The couple met in California during the 1988 presidential campaign, when she was doing advance work for Dukakis. They moved last year from the Los Feliz area of Los Angeles to Washington’s Dupont Circle neighborhood, a section a few blocks north of the White House where the trendy and the rundown mingle. They are expecting a child, their first, this summer.

Emerson has a few industry ties of his own, including friendships with screenwriter Gary Ross (“Dave”), Disney executives John Cook and the late Frank Wells, and actor Mike Farrell.

Such connections paid off in his Assembly campaign. In 12 weeks, he raised a formidable $350,000 from 800 contributors, allowing him to avoid accepting money from political action committees.

Advertisement

The Assembly campaign showed, too, a bit about the approach Emerson will take in a confrontation.

One May evening in a debate at Los Angeles Community College, fellow candidate Adam Schiff gave him a thorough going-over. A federal prosecutor, Schiff derided Emerson’s credentials as chief deputy city attorney and even ridiculed the tiny souvenir flashlights Emerson had passed out to voters as a symbol of his anti-crime-centered campaign.
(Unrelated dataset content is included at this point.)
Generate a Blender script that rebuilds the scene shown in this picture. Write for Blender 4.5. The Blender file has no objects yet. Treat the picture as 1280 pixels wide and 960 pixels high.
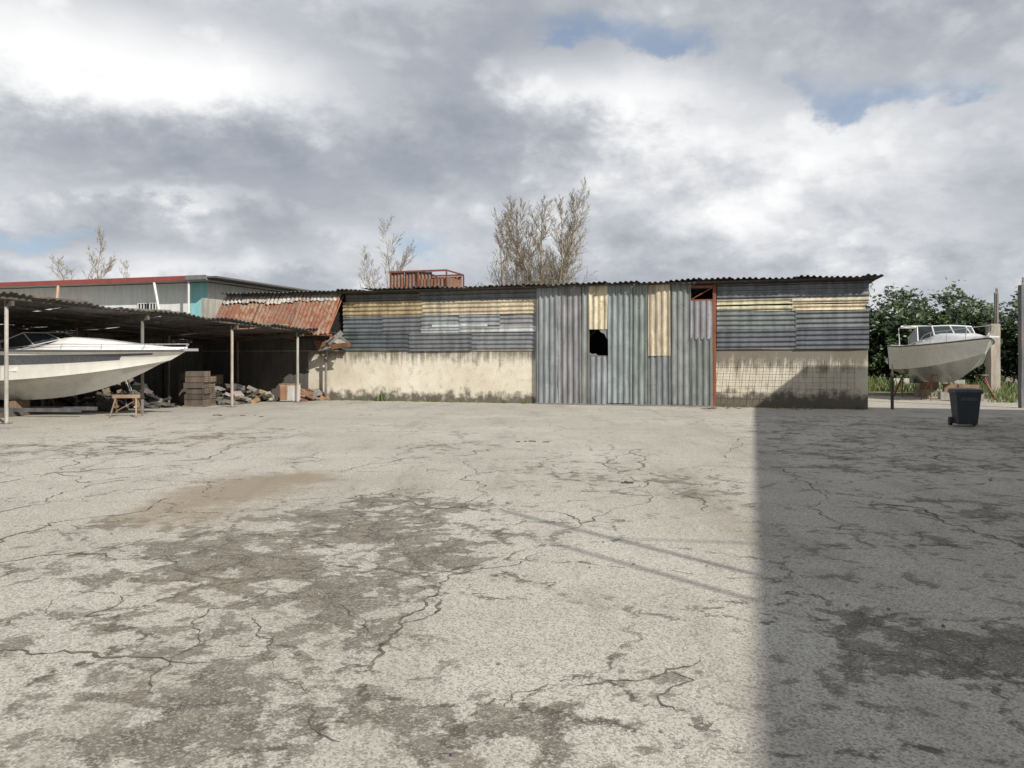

Crime-fighting, Schiff raged, was about bigger things than flashlights.

The crowd sucked in a breath, and all heads swiveled toward Emerson, apparently expecting a thunderous counterpunch. But they didn’t know this guy.

“I guess Adam hasn’t gotten his flashlight yet,” he said mildly.

A burst of laughter and applause followed. John Emerson needed to say no more.

John Emerson

Age: 40.

Native: No; lives in Washington, D.C.

Family: Married to Kimberly Marteau (pictured with John); expecting first child this summer.

Interests: Movies, hobnobbing with the politically important.

On deciding against his father’s line of work, the ministry: “I wanted to seek my own path.”

On not asking for a recount after narrow defeat in Assembly race: “My gut told me not to.”

On filling the federal ranks in his role as deputy White House personnel chief: “It is impossible to describe the rush, the flood, the phone calls and faxes, and pure human Angst at the beginning of an Administration, when its party has been out of power for 12 years.”